§ YOUR TASK:
Retype, exactly as they stand, the lines from the start of the data to the line that contains "SC.camera = cam", both ends included. Leave the pictures out.

§ SUPPLIED DATA:
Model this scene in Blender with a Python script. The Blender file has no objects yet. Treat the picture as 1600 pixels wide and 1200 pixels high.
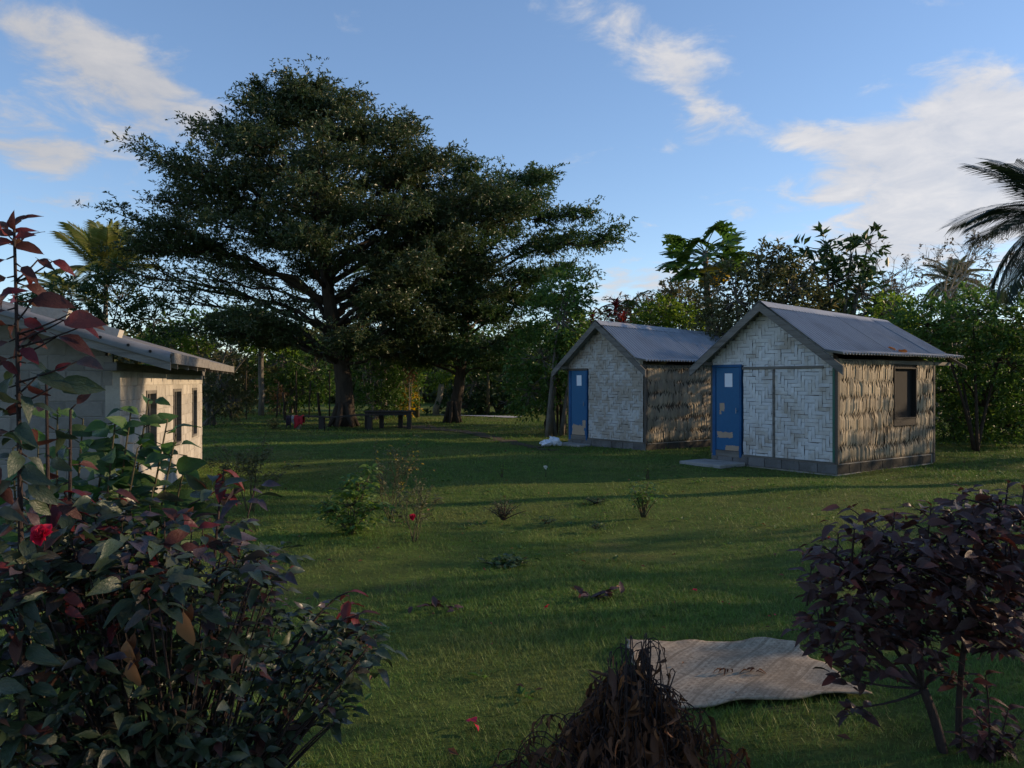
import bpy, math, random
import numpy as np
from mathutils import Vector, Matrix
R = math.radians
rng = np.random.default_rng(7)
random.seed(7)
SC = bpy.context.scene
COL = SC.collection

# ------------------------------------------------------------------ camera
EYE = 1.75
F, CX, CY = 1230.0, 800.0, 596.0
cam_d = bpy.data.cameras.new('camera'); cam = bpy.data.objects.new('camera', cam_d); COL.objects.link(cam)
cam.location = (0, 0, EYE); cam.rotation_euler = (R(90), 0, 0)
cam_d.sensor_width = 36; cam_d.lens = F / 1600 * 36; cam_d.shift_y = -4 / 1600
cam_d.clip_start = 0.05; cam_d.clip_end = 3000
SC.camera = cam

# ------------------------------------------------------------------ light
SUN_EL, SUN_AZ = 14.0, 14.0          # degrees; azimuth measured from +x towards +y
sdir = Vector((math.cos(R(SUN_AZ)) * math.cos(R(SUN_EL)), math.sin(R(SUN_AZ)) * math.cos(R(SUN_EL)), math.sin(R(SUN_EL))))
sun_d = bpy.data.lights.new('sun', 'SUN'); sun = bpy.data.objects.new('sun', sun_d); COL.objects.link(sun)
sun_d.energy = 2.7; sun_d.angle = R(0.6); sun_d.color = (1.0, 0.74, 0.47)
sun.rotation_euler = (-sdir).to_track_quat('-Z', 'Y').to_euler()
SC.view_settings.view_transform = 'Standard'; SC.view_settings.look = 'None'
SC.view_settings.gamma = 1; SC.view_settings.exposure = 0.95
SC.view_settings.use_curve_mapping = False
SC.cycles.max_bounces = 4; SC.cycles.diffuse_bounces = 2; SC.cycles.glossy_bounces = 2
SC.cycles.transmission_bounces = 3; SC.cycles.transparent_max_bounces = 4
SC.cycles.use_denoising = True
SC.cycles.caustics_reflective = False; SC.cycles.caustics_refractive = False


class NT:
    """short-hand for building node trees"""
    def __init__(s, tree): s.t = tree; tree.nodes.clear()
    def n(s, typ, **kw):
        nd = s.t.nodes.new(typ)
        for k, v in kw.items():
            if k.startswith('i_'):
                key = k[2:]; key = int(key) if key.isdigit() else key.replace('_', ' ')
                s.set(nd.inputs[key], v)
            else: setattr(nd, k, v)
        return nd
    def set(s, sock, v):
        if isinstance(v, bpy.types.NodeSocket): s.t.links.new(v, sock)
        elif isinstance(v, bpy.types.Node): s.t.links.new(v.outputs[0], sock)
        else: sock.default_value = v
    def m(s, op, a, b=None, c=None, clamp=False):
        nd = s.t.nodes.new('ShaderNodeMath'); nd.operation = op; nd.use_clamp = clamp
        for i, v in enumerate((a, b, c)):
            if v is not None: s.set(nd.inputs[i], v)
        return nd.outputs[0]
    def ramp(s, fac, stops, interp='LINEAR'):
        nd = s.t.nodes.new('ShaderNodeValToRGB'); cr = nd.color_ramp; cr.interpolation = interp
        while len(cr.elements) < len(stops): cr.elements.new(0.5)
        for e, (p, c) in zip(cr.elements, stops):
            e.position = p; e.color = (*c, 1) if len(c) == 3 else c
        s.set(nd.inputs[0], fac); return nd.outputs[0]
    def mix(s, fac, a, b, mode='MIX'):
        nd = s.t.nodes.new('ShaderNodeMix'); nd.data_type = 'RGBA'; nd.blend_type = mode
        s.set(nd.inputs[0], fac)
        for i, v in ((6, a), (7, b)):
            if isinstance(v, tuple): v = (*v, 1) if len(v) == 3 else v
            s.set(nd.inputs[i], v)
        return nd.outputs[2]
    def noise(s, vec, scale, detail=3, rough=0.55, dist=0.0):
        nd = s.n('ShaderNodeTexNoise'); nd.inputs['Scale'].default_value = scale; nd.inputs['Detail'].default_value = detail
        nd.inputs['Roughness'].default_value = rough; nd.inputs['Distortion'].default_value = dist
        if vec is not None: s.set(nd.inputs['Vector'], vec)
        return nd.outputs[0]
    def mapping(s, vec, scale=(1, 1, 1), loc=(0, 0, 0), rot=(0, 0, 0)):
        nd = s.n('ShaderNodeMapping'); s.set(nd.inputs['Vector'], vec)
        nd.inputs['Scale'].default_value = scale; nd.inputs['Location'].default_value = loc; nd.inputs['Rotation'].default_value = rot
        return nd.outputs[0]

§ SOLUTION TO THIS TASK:
Model this scene in Blender with a Python script. The Blender file has no objects yet. Treat the picture as 1600 pixels wide and 1200 pixels high.
import bpy, math, random
import numpy as np
from mathutils import Vector, Matrix
R = math.radians
rng = np.random.default_rng(7)
random.seed(7)
SC = bpy.context.scene
COL = SC.collection

# ------------------------------------------------------------------ camera
EYE = 1.75
F, CX, CY = 1230.0, 800.0, 596.0
cam_d = bpy.data.cameras.new('camera'); cam = bpy.data.objects.new('camera', cam_d); COL.objects.link(cam)
cam.location = (0, 0, EYE); cam.rotation_euler = (R(90), 0, 0)
cam_d.sensor_width = 36; cam_d.lens = F / 1600 * 36; cam_d.shift_y = -4 / 1600
cam_d.clip_start = 0.05; cam_d.clip_end = 3000
SC.camera = cam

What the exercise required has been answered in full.